Menolak Lupa

Saya tinggal bersama orangtua selama kurang lebih 17 tahun, sekarang sudah hampir 7 tahun saya menghabiskan waktu hidup sendiri. Ngekos, asrama, pesantren, pernah saya jalani. Mulai dari 4.5 tahun kuliah S1 dan sekarang sedang menjalani kuliah S2, ditambah, masa depan saya juga berada di kota yang jauh dari orangtua.

Pernah ada yang berkata, seringkali anak anak lupa, ketika sibuk tumbuh, orangtuanya juga tumbuh dan menua.

Adalah pepatah yang tak suka saya ingat. Saat kuliah S1, saya sibuk organisasi dan waktu libur pun tersisa sedikit untuk diluangkan dengan keluarga. Selepas S1, saya pulang dan kemudian diterima S2. Saya pergi lagi, meninggalkan rumah yang selalu disana tak pernah kemana mana.

Umi, tsaura berangkat dulu ya.
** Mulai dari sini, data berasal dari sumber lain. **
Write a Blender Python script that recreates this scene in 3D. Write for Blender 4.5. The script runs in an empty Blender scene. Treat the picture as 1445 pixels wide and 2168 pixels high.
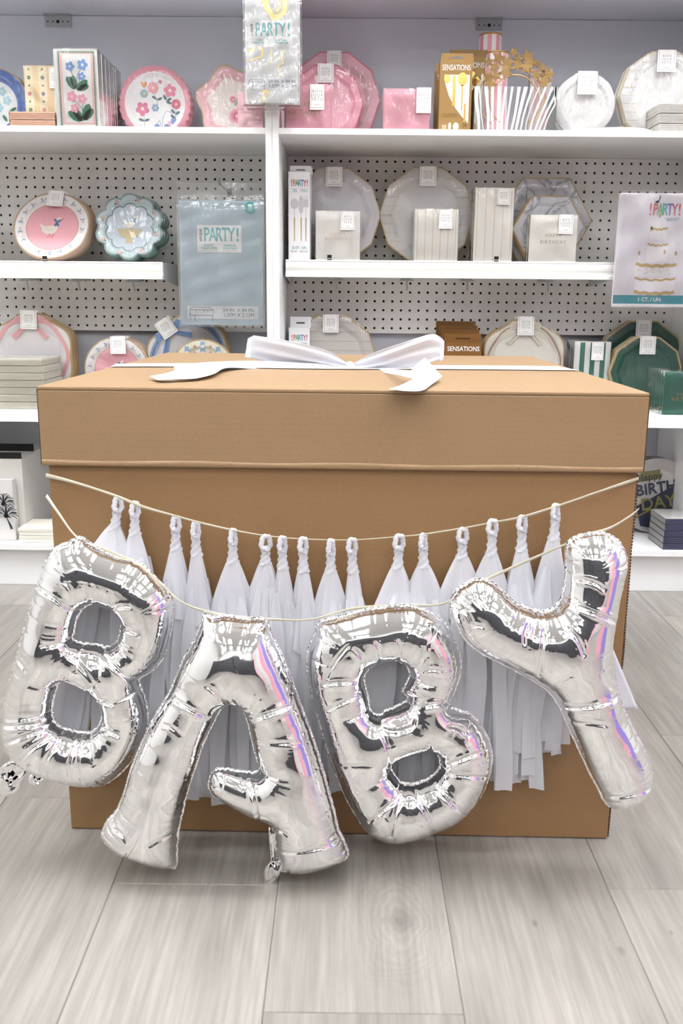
import bpy, math, random
import numpy as np
from mathutils import Matrix, Vector
random.seed(7)
SC = bpy.context.scene
COL = SC.collection
PI = math.pi

# ---------------------------------------------------------------- camera
H = .787; TH = math.radians(12.87); PS = .0033; RO = .0095; FPX = 1940; CX, CY = 722.5, 1084
f_ = np.array([-math.sin(PS)*math.cos(TH), math.cos(PS)*math.cos(TH), -math.sin(TH)])
r0 = np.array([math.cos(PS), math.sin(PS), 0]); u0 = np.cross(r0, f_)
r_ = math.cos(RO)*r0+math.sin(RO)*u0; u_ = -math.sin(RO)*r0+math.cos(RO)*u0
cam = bpy.data.cameras.new('camera'); camo = bpy.data.objects.new('camera', cam); COL.objects.link(camo)
cam.sensor_fit = 'VERTICAL'; cam.sensor_height = 36; cam.lens = FPX/2168*36; cam.clip_start = .02
camo.matrix_world = Matrix(((r_[0], u_[0], -f_[0], 0), (r_[1], u_[1], -f_[1], 0), (r_[2], u_[2], -f_[2], H), (0, 0, 0, 1)))
SC.camera = camo
def ray(x, y): return f_+r_*((x-CX)/FPX)+u_*((CY-y)/FPX)
def onY(x, y, Y):
    d = ray(x, y); return np.array([0, 0, H])+d*(Y/d[1])
def onZ(x, y, Z):
    d = ray(x, y); return np.array([0, 0, H])+d*((Z-H)/d[2])

# ---------------------------------------------------------------- colour management, world
SC.view_settings.view_transform = 'Standard'; SC.view_settings.look = 'None'
SC.view_settings.gamma = 1; SC.view_settings.use_curve_mapping = False
SC.view_settings.exposure = EXPOSURE = 0.14
w = bpy.data.worlds.new('world'); SC.world = w; w.use_nodes = True
w.node_tree.nodes['Background'].inputs[0].default_value = (.9, .95, 1, 1)
w.node_tree.nodes['Background'].inputs[1].default_value = .3
SC.cycles.max_bounces = 10; SC.cycles.diffuse_bounces = 5; SC.cycles.glossy_bounces = 6
SC.cycles.transparent_max_bounces = 40; SC.cycles.transmission_bounces = 6
SC.cycles.use_denoising = True
SC.cycles.sample_clamp_indirect = 6

# ---------------------------------------------------------------- materials
def lin(c):
    if isinstance(c, str):
        c = c.lstrip('#'); c = [int(c[i:i+2], 16)/255 for i in (0, 2, 4)]
        c = [x/12.92 if x <= .04045 else ((x+.055)/1.055)**2.4 for x in c]
    return (c[0], c[1], c[2], 1)
MATS = {}
def mat(name, c, rough=.5, metal=0, bump=None, vary=None, emit=0, spec=.5, coat=0, trans=0):
    if name in MATS: return MATS[name]
    m = bpy.data.materials.new(name); m.use_nodes = True; nt = m.node_tree; b = nt.nodes['Principled BSDF']
    b.inputs['Base Color'].default_value = lin(c); b.inputs['Roughness'].default_value = rough
    b.inputs['Metallic'].default_value = metal; b.inputs['Specular IOR Level'].default_value = spec
    b.inputs['Coat Weight'].default_value = coat
    if emit:
        b.inputs['Emission Color'].default_value = lin(c); b.inputs['Emission Strength'].default_value = emit
    tc = nt.nodes.new('ShaderNodeTexCoord')
    if vary:                                  # (scale, amount): gentle mottling of the paper or paint
        n = nt.nodes.new('ShaderNodeTexNoise'); n.inputs['Scale'].default_value = vary[0]; n.inputs['Detail'].default_value = 4
        nt.links.new(tc.outputs['Object'], n.inputs['Vector'])
        mx = nt.nodes.new('ShaderNodeMix'); mx.data_type = 'RGBA'; mx.blend_type = 'MULTIPLY'; mx.inputs[0].default_value = 1
        cr = nt.nodes.new('ShaderNodeMapRange'); cr.inputs[1].default_value = .3; cr.inputs[2].default_value = .7
        cr.inputs[3].default_value = 1-vary[1]; cr.inputs[4].default_value = 1+vary[1]*.3
        nt.links.new(n.outputs[0], cr.inputs[0]); mx.inputs[6].default_value = lin(c); nt.links.new(cr.outputs[0], mx.inputs[7])
        nt.links.new(mx.outputs[2], b.inputs['Base Color'])
    if bump:
        n = nt.nodes.new('ShaderNodeTexNoise'); n.inputs['Scale'].default_value = bump[0]; n.inputs['Detail'].default_value = 3
        nt.links.new(tc.outputs['Object'], n.inputs['Vector'])
        bp = nt.nodes.new('ShaderNodeBump'); bp.inputs['Strength'].default_value = bump[1]; bp.inputs['Distance'].default_value = bump[2] if len(bump) > 2 else .002
        nt.links.new(n.outputs[0], bp.inputs['Height']); nt.links.new(bp.outputs[0], b.inputs['Normal'])
    MATS[name] = m; return m
def film(name, rough=.12, base=.012, scale=12, strength=.55, tint='#ffffff', milky=.02):
    m = bpy.data.materials.new(name); m.use_nodes = True; nt = m.node_tree; nt.nodes.clear(); N = nt.nodes.new; L = nt.links.new
    out = N('ShaderNodeOutputMaterial'); tr = N('ShaderNodeBsdfTransparent'); tr.inputs[0].default_value = lin(tint)
    gl = N('ShaderNodeBsdfGlossy'); gl.inputs['Roughness'].default_value = rough
    df = N('ShaderNodeBsdfDiffuse'); df.inputs[0].default_value = (.95, .95, .96, 1)
    tc = N('ShaderNodeTexCoord'); mp = N('ShaderNodeMapping'); mp.inputs['Rotation'].default_value = (0, .6, 0); mp.inputs['Scale'].default_value = (1.6, 1, .55)
    n = N('ShaderNodeTexNoise'); n.inputs['Scale'].default_value = scale; n.inputs['Detail'].default_value = 3; n.inputs['Distortion'].default_value = 1.2
    L(tc.outputs['Object'], mp.inputs[0]); L(mp.outputs[0], n.inputs['Vector'])
    bp = N('ShaderNodeBump'); bp.inputs['Strength'].default_value = strength; bp.inputs['Distance'].default_value = .006
    L(n.outputs[0], bp.inputs['Height']); L(bp.outputs[0], gl.inputs['Normal'])
    fr = N('ShaderNodeFresnel'); fr.inputs[0].default_value = 1.28; L(bp.outputs[0], fr.inputs[1])
    ad = N('ShaderNodeMath'); ad.operation = 'ADD'; ad.inputs[1].default_value = base; ad.use_clamp = True; L(fr.outputs[0], ad.inputs[0])
    m1 = N('ShaderNodeMixShader'); m1.inputs[0].default_value = milky; L(tr.outputs[0], m1.inputs[1]); L(df.outputs[0], m1.inputs[2])
    m2 = N('ShaderNodeMixShader'); L(ad.outputs[0], m2.inputs[0]); L(m1.outputs[0], m2.inputs[1]); L(gl.outputs[0], m2.inputs[2])
    L(m2.outputs[0], out.inputs[0]); MATS[name] = m; return m

WHITE = mat('white_laminate', '#f4f4f5', .35)
PANEL = mat('shelf_back_panel', '#d6d9e2', .5)
PEG = mat('pegboard_white', '#f4f2ef', .45, vary=(3, .05))
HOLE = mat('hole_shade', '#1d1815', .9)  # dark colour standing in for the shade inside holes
GREYM = mat('galvanised_steel', '#b4b8ba', .4, .5, bump=(60, .1))
MOULD = mat('white_painted_moulding', '#f4f4f0', .3)
BLACK = mat('black_plastic', '#0c0c0d', .4)
FILM = film('clear_film')
FILMH = film('heavy_clear_film', rough=.1, base=.035, scale=9, strength=.8, milky=.035)
FILMB = film('clear_bag_film', rough=.1, base=.06, scale=8, strength=.9, milky=.13)
PAPER = mat('white_paper', '#f3f2f0', .7, vary=(30, .03))
CREAM = mat('cream_paper', '#efeadd', .75, vary=(25, .04))
INK = mat('grey_ink', '#8f8f92', .6)
GOLD = mat('gold_foil', '#c9a45c', .3, .8)
GOLDP = mat('gold_print', '#c4ab7c', .4, .3)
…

Ibuku hanya mendoakan. Menaruh  harapan.

Sekarang, saat libur S2, aku mengajukan lamaran untuk magang dan bekerja, di sebuah lembaga penelitian tentang topik yang saya suka. Walhasil, liburan ini aku tak pulang ke rumah dan bertemu dengan orang tua.

Saya telah izin saat mengajukan lamaran, orangtua mendukung, tapi di satu sisi, saya dan mereka sama sama harus menanggung rindu yang telah lama menggenang.

Aih, saya hanya beroda dan berharap tidak menjadi anak durhaka.

Terlebih ketika nanti saya menikah, saya akan mendedikasikan diri pada sesuatu yang tidak ada hubungannya dengan orang tua saya. Saya melepas mereka, mereka pun ikhlas melepaskan harap dan segala yang mereka inginkan dari saya. Yah, mungkin begitulah nasib perempuan. Sehebat apapun mereka, ketika telah berhadapan dengan syariat, maka ia menjadi milik suaminya. Seorang lelaki yang tiba tiba datang, dan membawa pergi bunga yang telah dirawat mati matian.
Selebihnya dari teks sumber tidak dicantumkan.